Vote Leave is calling for immediate legislation to pave the way for Britain's formal exit by the next election due in 2020, the centrepiece of which would be repeal of the European Communities Act 1972, the brief piece of legislation that brought the country into the European Economic Community, as it was then known.
Who would lead Britain's negotiations?
Then there is the question of who will do the negotiating for Britain. The most senior members of the government - David Cameron, Chancellor George Osborne, Foreign Secretary Philip Hammond and Home Secretary Theresa May - are all Remain supporters.
During the campaign, the Leave side said that it would be happy for the prime minister and senior civil servants - including cabinet secretary Sir Jeremy Heywood - to stay put to lead the negotiations although they would expect senior Leave figures to play a very prominent role. They have also called for figures from other parties, business, law and civil society to be drafted in to the negotiating team.
Even if Mr Cameron stays, expect a major shake-up of the cabinet with the likes of Michael Gove and Boris Johnson getting promotions. Mr Gove has been tipped as a potential deputy prime minister and lead cabinet negotiator and the former mayor could also expect a plum job.
Summer 2018 - exit looms
As the Article 50 two-year deadline approaches after the vote to leave, the prime minister of the day will be under pressure to sort out the terms of Britain's exit and a new trade deal with the EU before the country ceases to be a member.
It is possible, say Remain campaigners, that Britain's membership could cease and the UK revert to trading with the EU under World Trade Organization rules, which would involve exporters being hit by import taxes, or tariffs.
The deal would have to be agreed by a qualified majority on the council of ministers and be ratified by the member states. It would also have to be agreed by the European Parliament and MPs at Westminster.
Under this scenario British ministers would return to Brussels, at some point, to negotiate a more favourable trade deal, which Remain campaigners have warned could take years, maybe even decades, to fully complete.
The Leave campaign insists that a favourable trade deal could be done fairly rapidly because it would not be in the interests of France and Germany to lose access to the British market for its consumer goods.
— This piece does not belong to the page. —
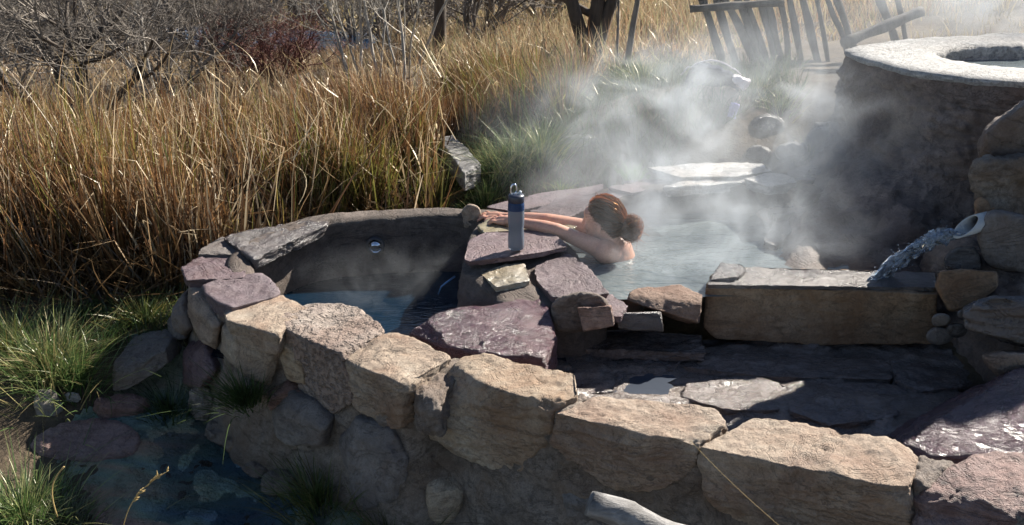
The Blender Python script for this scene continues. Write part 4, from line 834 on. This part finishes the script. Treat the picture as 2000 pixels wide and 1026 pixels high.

They also reject the two-year timetable for exit, saying the government should aim to complete negotiations on a new EU-UK trade deal by 2020.
The UK's future up for grabs?
The SNP warned during the campaign that if - as has happened - the UK overall votes to leave the EU but Scots vote to remain, Scotland would be taken out of the EU "against its will" and this could be the trigger for another independence vote.
While SNP leader Nicola Sturgeon's failure to win a majority in last month's Holyrood elections means this will be harder to achieve, there are concerns in Westminster that a Leave vote could undermine the future of the Union.